Our $1,200 tax "rebate" going to...

February 8th, 2008 at 04:22 pm

Well, looks like the stimulus plan is going to make it through. I'm really not a fan of the idea, but I guess it's time to at least entertain the idea of what to do with the money.

Bush won't be happy. It won't stimulate the economy.

Looks like we're in line for $1,200 as a couple.

With a new baby due April 4, we've decided to put all of it into junior's 529 college savings fund. We'd planned to contribute $2,000 this year (that's the max for the state income tax deduction). So we'll only need to put in $800 after that to reach our goal.

Hey, I don't know how expensive having a baby is going to be, so it does feel good to not have to think so much about scraping together the money for that future college education!
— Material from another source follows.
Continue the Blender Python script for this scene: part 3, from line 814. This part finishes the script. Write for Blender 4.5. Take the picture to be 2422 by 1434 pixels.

Self-employment tax and IRA contributions

February 8th, 2008 at 03:20 pm

Another check from a freelance assignment came in the mail today, so that's another $225 toward the IRA goal. I'm now up to $2,199 out of the $5,000 I want to contribute for 2008.

Here's the rub. I was reading the IRS guidelines on IRA contributions (yes, I'm a geek) and it appears that I have to subtract half of my self-employment tax from the amount I am allowed to contribute. .

If I have a good year, this won't be an issue, as I will have enough freelance income to max out the IRA and then some. But if I make less than $5,000 this year, I won't know exactly how much I can put into the IRA, due to the SEP calculation.

What to do.

I guess these are the challenges facing the self-employed.

At the moment, I've just been putting the entire freelance check into a reserve bound for the IRA account. I guess I can wait and see how much I have in it at the end of the year and do a quickie calculation.

Any other ideas?

Two steps closer to savings goals

January 23rd, 2008 at 10:33 am

I sold two book through the Amazon marketplace, so those profits are going to the Tiki Bar Fund.

(I'm applying the $20 challenge principle to my Tiki Bar Fund-- using new sources of revenue to boost my savings.)

The total sales came to $17.87, but after shipping and fees my profit was only $7. (Boo.) The tiki bar fund total is now $399.19.

I should be able to add more to that by the end of the month, due to some pending eBay sales.

On a more exciting note, I just got a check for $1,947 for a freelance project I did late last year. It's going directly into my IRA.

My goal is to max out my IRA this year with $5,000 in contributions. This is a good jump start. Only $3,053 left to go!

On another note, I just got $75 worth of Amazon gift certificates in the mail. We use an Amazon credit card to and these are our accrued "Rewards". I used the certificates to buy my crib mattress, so that was a nice bonus for baby that didn't have to come out of our pockets.